Really needs to be a spinloop?

+
+     ret = brcm_pcie_setup(pcie);
+     if (ret)
+             return ret;
+
+     if (pcie->msi)
+             brcm_msi_set_regs(pcie->msi);
+
+     return 0;
+}
+
  static void __brcm_pcie_remove(struct brcm_pcie *pcie)
  {
       brcm_msi_remove(pcie);
@@ -1087,12 +1128,18 @@ static int brcm_pcie_probe(struct platform_device *pdev)

  MODULE_DEVICE_TABLE(of, brcm_pcie_match);

+static const struct dev_pm_ops brcm_pcie_pm_ops = {
+     .suspend_noirq = brcm_pcie_suspend,
+     .resume_noirq = brcm_pcie_resume,

Why do you need interrupts disabled? There's 39 cases of .suspend_noirq
and 1352 of .suspend in the tree.

I will test switching this to  suspend_late/resume_early.

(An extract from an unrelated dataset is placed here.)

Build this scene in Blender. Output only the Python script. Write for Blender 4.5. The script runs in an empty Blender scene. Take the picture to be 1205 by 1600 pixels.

Why not just the 'regular' flavor suspend/resume?

Rob
We must have our PCIe driver suspend last and resume first because our
current driver turns off/on the power for the EPs.  Note that this
code isn't in the driver as we are still figuring out a way to make it
upstreamable.

The suspend/resume ordering should be guaranteed by the Linux device driver model though if not, this is a bug that ought to be fixed. The PCI bridge sits at the top of the pci_device list and all EPs should be child devices, so the suspend order should be from EPs down to the bridge, and the resume the converse.